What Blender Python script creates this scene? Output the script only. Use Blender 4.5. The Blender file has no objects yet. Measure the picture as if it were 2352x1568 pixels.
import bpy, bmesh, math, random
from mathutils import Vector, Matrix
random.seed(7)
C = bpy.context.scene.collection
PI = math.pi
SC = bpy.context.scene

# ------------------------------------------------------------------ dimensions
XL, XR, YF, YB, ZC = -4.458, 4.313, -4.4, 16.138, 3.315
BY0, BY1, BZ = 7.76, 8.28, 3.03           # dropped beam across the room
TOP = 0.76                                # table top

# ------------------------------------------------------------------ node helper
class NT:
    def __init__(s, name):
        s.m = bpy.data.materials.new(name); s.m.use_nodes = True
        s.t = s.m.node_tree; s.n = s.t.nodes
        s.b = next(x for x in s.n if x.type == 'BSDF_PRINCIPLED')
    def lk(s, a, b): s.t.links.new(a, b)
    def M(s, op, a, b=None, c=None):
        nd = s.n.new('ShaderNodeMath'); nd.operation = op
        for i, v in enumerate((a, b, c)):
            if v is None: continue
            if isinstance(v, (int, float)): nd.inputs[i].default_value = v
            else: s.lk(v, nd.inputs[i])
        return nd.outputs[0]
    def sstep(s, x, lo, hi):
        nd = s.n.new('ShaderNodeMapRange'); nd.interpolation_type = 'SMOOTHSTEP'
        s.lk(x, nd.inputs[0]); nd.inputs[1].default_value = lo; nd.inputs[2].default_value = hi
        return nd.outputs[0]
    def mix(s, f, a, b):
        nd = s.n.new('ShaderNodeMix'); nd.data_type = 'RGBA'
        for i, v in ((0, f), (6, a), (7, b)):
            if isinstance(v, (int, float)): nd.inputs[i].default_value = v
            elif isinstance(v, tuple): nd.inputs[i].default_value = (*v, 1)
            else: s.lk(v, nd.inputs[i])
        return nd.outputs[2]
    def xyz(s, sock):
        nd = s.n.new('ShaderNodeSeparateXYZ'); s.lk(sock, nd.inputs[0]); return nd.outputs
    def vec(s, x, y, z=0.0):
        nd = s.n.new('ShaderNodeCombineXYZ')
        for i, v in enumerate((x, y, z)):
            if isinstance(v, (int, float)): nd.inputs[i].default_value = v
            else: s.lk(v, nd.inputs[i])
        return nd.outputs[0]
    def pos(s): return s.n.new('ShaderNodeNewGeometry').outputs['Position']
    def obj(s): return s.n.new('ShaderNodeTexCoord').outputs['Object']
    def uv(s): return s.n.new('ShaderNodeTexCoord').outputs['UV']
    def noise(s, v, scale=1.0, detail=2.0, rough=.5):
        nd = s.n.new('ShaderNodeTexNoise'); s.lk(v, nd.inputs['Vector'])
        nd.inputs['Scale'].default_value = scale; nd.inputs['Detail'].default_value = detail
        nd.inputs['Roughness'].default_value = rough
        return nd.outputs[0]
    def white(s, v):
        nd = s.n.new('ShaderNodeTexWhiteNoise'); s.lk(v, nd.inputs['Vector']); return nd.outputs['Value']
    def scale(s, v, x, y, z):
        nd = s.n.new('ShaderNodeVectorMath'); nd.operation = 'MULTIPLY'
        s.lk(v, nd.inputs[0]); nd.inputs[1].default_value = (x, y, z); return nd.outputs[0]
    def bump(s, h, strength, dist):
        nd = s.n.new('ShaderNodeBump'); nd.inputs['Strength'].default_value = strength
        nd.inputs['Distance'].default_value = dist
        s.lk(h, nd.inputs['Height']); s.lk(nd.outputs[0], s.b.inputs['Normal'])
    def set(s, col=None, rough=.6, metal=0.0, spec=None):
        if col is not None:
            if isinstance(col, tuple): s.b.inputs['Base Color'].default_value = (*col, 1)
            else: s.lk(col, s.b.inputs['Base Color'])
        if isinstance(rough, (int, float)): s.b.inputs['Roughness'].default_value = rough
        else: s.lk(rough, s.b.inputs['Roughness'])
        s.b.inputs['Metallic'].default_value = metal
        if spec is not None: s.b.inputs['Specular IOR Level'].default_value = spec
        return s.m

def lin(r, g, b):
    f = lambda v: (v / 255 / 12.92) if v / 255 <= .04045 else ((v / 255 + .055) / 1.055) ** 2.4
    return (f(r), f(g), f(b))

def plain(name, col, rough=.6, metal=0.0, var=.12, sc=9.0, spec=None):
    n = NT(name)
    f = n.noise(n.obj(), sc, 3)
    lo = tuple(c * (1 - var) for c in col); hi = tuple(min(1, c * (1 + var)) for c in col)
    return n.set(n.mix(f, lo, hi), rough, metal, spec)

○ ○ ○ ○

## Exercise
Begin with the first line of the data above and, please, print each line exactly until you have printed the line containing "# table top"; print nothing else.

## Finished task
What Blender Python script creates this scene? Output the script only. Use Blender 4.5. The Blender file has no objects yet. Measure the picture as if it were 2352x1568 pixels.
import bpy, bmesh, math, random
from mathutils import Vector, Matrix
random.seed(7)
C = bpy.context.scene.collection
PI = math.pi
SC = bpy.context.scene

# ------------------------------------------------------------------ dimensions
XL, XR, YF, YB, ZC = -4.458, 4.313, -4.4, 16.138, 3.315
BY0, BY1, BZ = 7.76, 8.28, 3.03           # dropped beam across the room
TOP = 0.76                                # table top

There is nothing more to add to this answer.